What Is Rapeseed Oil and When Should You Use It?

If you live in the U.S. or Canada, you probably know this neutral cooking oil as "canola oil."

glass pitcher with rapeseed oil surrounded by yellow rape plants outdoors
Photo: Getty Images/Westend61

Rapeseed oil is one of the most widely used cooking oils in the United States, although most people living in the U.S. have never seen anything with the label "rapeseed." The confusion largely comes down to semantics. Here's everything you need to know about this versatile and affordable cooking oil.

What Is Rapeseed Oil?

field with yellow rape plant flowers
Getty Images/Shadya Corradini/500px

Rapeseed oil is produced from the seeds of the rape plant, a yellow flowering plant belonging to the mustard or cabbage family. There are two main types of rapeseed oil: industrial and culinary. Industrial rapeseed oil is mostly used in chemical and automotive industries, and is high in erucic acid, a compound that may be dangerous to humans when consumed in large amounts. In the United States and Canada, culinary rapeseed oil is known as "canola oil."

Rapeseed Oil vs. Canola Oil

One of the most widely consumed oils in the United States, canola oil is actually derived from rapeseed cultivars. In 1976, Canadian scientists used traditional cross-breeding to create a new cultivar that was low in both glucosinolates and erucic acid. Prior to this, rapeseed oil was not used for human consumption due to its potentially dangerous levels of erucic acid.

The new and improved oil was named canola oil, a combination of — "Canada" and "oil" — in honor of its largest producer. By definition, canola oil must have less than 2 percent erucic acid and less than 30 micromoles of glucosinolates (a natural component that can give the oil a bitter taste).
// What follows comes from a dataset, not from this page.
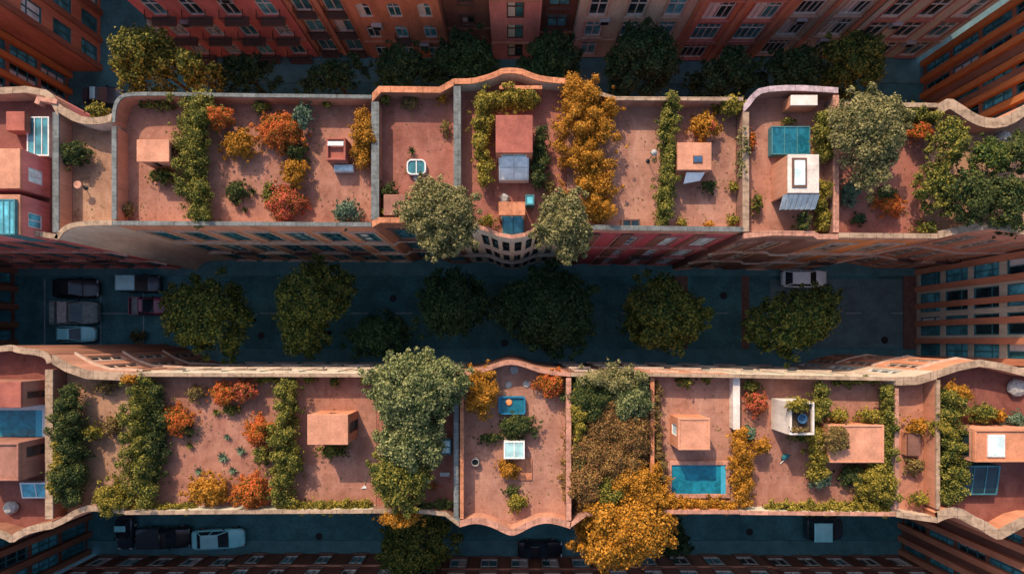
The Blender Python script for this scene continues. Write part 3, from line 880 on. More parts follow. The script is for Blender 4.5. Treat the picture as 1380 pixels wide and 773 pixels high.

Outside of the U.S. and Canada, many countries use the name "rapeseed oil" interchangeably to refer to both culinary and industrial rapeseed oil.

What Is Rapeseed Oil Used For?

High-Heat Cooking

An oil's smoke point refers to the temperature at which it will begin smoking and creating harmful compounds, resulting in a burnt, acrid flavor. If you've ever turned your back on a pan full of oil over high heat, then you might be familiar with the billowing smoke and scorched smell of oil that's been heated past its smoke point.

In general, refined oils (like rapeseed/canola) tend to have a higher smoke point, meaning they can be used for more high-heat cooking methods like deep-frying, stir-frying, or pan-searing. Rapeseed oil has a smoke point of 400 degrees F. A general rule of thumb is the lighter the oil = the more refined = the higher the smoke point.


Rapeseed/canola oil is what's known as a neutral oil, meaning it won't impact the flavor of your dish. Neutral oils are usually refined oils that have undergone extra processing such as bleaching and deodorizing, resulting in a more neutral taste. Unrefined oils, such as extra virgin olive oil or coconut oil, tend to taste closer to the plant they are derived from.

Neutral oils are great for baking, deep frying, or any time you don't want to distract from the flavors of the dish.

Rapeseed Oil Substitutes

When substituting for rapeseed/canola oil, your best bet is going to be another neutral oil with a relatively high smoke point. These include safflower oil, light/refined olive oil, soybean oil, peanut oil, corn oil, sunflower oil, vegetable oil, and grapeseed oil. Of course, if you don't need a neutral oil for your dish, extra virgin olive oil or avocado oil can be suitable substitutes.